Prompt →
Report, word for word, every line of the material that contains "from".

▶

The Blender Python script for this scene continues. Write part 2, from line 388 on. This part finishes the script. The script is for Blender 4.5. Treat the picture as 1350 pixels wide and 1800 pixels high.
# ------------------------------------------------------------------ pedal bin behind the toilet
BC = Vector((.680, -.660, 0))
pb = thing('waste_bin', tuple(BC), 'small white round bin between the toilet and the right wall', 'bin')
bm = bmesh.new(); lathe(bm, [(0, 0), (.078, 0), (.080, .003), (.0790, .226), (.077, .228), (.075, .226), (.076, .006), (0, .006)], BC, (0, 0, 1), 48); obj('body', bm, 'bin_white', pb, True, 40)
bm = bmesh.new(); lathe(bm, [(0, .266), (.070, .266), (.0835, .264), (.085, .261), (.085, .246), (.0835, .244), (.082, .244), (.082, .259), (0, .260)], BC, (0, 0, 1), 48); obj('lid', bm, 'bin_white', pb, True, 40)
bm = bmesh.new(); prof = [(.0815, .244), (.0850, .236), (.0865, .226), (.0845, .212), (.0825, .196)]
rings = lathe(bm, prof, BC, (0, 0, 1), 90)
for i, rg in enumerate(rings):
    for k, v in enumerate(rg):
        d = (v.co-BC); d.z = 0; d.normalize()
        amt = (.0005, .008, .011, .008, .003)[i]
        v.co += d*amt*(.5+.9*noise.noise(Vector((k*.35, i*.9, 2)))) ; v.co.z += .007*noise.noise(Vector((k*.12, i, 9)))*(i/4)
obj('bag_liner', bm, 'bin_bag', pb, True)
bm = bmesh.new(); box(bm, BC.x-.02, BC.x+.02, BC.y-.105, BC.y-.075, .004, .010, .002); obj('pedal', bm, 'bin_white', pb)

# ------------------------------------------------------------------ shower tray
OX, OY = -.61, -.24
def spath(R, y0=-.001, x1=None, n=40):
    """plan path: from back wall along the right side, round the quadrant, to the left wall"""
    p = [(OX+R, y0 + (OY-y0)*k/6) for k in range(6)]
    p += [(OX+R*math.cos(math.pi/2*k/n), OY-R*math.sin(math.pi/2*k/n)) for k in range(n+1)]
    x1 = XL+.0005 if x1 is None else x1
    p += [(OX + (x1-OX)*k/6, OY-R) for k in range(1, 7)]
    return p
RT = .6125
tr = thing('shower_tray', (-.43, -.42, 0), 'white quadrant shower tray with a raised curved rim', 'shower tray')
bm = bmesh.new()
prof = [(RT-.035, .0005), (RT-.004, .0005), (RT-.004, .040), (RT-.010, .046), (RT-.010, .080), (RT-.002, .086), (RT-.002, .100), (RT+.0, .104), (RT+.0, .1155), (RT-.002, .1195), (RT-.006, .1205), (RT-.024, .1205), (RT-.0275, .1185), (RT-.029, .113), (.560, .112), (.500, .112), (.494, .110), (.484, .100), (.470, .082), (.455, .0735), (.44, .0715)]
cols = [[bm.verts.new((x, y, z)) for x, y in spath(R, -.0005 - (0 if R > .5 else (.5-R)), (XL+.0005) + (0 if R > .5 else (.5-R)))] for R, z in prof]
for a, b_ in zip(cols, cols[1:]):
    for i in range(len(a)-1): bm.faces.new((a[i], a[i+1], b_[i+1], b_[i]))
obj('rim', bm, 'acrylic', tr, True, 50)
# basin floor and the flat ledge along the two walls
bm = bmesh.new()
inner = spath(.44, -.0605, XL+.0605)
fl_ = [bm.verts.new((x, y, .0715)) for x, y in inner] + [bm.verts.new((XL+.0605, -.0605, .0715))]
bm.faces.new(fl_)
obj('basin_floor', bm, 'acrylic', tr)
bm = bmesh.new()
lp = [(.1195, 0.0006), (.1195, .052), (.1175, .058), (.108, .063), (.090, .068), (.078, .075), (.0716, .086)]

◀

Written response →
The Blender Python script for this scene continues. Write part 2, from line 388 on. This part finishes the script. The script is for Blender 4.5. Treat the picture as 1350 pixels wide and 1800 pixels high.
    """plan path: from back wall along the right side, round the quadrant, to the left wall"""